Supersonic passenger planes will become a reality again soon – reducing emissions, noise and the price of faster-than-sound air travel
Succeeding where Concorde failed, next-gen supersonic planes from Aerion and Spike Aerospace tackle noise and emissions issues – and look set to push ultra-wealthy customers over the sound barrier in 7 years or less
“Things have changed,” reckons Vik Kachoria, CEO of Spike Aerospace. “A small company now has the ability to design something that once would have taken thousands of engineers at Boeing to do. But this really isn’t some kind of Star Trek leap forward. This isn’t rocket science.”
Indeed, Kachoria leaves space travel to be revolutionised by private companies such as Space X. Rather, his company is one of a small clique of start-ups looking to change the way we fly. Or, rather, to bring back what we once had: supersonic passenger transport and this time, as he puts it, “to do more to address the concerns around supersonic technology when Concorde was around”.
Spike – which has plans to introduce a supersonic business jet within seven years or so – is not alone either. Aerion is another company planning the same: it shares the belief that the growth in the numbers of the super-wealthy over recent years makes for a viable market for such an aircraft.
Then there’s Boom Supersonic, which within the same time frame plans to launch Overture, its 100-seat passenger aircraft, with the intention of offering seats at prices akin to today’s business class tickets.
“The fact is that we’re at the crossroads of what’s desirable and what’s possible,” explains Boom’s CEO Blake Scholl. The last decade or so has seen computer simulation replace prohibitively expensive wind tunnel testing; lighter, stronger and more formable carbon fibre has replaced aluminium; and the loud and dirty afterburners once needed to go supersonic have been replaced by adaptations of today’s efficient turbofan engines.
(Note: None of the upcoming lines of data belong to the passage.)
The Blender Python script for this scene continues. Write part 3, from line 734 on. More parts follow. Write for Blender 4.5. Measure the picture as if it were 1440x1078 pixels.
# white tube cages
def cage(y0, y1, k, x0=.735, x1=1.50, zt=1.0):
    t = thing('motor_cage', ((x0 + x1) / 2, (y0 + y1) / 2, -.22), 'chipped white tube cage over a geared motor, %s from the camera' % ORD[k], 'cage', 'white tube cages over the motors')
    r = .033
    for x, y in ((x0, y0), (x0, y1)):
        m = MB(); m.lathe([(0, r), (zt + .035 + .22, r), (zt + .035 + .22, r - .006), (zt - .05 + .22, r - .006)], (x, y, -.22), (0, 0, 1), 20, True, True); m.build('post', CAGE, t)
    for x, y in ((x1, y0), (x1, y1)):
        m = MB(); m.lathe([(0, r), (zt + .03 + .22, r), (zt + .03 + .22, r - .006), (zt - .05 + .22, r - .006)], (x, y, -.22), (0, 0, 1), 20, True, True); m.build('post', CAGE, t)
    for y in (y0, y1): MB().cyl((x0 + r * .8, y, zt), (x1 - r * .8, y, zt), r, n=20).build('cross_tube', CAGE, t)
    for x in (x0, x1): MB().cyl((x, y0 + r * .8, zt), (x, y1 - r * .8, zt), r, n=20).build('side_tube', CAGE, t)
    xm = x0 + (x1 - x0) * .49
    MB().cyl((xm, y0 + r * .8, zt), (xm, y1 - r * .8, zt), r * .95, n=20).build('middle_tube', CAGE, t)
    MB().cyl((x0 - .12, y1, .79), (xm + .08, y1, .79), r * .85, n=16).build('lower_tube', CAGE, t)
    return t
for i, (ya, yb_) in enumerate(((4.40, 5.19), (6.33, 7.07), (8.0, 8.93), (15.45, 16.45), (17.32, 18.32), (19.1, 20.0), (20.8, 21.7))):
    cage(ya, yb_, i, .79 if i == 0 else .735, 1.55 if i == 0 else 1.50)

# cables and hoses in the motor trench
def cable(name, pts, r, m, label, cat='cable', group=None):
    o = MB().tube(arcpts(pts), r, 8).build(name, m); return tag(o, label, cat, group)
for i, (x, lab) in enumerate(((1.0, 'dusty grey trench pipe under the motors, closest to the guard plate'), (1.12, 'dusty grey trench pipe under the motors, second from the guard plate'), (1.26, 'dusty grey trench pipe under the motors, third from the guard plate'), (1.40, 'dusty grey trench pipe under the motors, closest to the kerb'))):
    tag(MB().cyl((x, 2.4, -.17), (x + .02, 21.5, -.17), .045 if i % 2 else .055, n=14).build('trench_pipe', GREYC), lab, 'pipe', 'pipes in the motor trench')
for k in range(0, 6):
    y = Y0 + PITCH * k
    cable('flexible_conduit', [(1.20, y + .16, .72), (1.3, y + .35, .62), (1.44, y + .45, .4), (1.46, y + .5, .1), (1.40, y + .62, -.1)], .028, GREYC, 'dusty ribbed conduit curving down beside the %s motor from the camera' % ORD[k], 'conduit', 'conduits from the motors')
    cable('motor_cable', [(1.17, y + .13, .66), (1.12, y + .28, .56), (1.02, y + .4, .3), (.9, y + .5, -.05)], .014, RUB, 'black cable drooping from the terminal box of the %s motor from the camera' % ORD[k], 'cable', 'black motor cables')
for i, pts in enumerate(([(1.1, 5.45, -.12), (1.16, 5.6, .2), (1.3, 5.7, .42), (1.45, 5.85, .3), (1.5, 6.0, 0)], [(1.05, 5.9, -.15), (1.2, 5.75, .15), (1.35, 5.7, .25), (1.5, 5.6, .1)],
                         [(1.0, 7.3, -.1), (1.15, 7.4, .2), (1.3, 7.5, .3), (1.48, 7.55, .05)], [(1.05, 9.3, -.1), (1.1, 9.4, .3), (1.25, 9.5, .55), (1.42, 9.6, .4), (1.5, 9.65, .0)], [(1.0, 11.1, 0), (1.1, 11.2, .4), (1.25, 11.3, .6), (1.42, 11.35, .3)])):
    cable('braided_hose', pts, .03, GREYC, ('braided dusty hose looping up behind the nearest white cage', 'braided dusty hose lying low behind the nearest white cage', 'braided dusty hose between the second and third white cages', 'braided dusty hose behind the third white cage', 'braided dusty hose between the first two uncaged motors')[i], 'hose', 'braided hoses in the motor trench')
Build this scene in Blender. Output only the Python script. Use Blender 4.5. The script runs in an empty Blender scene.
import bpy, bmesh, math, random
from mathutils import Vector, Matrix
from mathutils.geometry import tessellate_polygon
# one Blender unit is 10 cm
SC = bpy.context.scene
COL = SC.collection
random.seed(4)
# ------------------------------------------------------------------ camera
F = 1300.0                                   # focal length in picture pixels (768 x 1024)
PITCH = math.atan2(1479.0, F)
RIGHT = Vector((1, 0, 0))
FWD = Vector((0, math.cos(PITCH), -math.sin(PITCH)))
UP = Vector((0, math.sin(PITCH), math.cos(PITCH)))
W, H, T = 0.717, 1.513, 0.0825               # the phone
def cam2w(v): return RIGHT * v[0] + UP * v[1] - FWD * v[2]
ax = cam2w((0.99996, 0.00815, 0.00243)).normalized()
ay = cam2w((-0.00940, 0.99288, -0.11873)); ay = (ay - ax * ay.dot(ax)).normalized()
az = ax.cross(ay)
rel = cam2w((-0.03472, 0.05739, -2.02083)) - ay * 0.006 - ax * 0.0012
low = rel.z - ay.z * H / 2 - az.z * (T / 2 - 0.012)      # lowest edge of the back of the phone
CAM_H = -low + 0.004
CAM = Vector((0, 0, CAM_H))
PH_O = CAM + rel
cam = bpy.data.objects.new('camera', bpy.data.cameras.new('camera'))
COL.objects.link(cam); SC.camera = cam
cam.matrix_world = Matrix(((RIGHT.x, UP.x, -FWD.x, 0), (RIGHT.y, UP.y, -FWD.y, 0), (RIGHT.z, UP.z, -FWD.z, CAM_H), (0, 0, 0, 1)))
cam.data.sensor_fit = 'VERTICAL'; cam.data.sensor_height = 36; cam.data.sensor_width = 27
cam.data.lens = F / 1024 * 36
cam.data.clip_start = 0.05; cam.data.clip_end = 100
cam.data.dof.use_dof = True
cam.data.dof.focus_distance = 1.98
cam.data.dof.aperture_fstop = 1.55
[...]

As for what’s desirable, even in a world momentarily adapted to video conferencing, Kachoria argues there remains “the need to see people face to face, to experience places first-hand – you can’t appreciate the Alps by Zoom”; and to do so without unnecessary time aloft.
To put supersonic flight into context, day return trips to many more places would be feasible, and it could perhaps halve transatlantic flight times. That could have a positive impact on business, on tourism, even – Kachoria suggests – on global GDP, as happened after the invention of the steam train, car and passenger jet. If nothing else, it returns transportation to where it used to be.
“We saw the introduction of the jet age in 1958 – we went from the Wright Flyer to the Boeing 707 in just 50 years. But then we’ve been stuck at the same speed now for more than 60 years,” as Tom Vice, Aerion’s CEO, points out. “Yet the aviation market has long seen people buying specifically to save time, and that needs addressing.”
Doing so is not without its challenges. Concorde was a commercial failure in part precisely because the sonic boom – the product of the build-up of air pressure waves at the nose of an aircraft as it passes through the sound barrier, loud enough to rattle windows at ground level – meant it was only ever regulated to fly supersonic over water.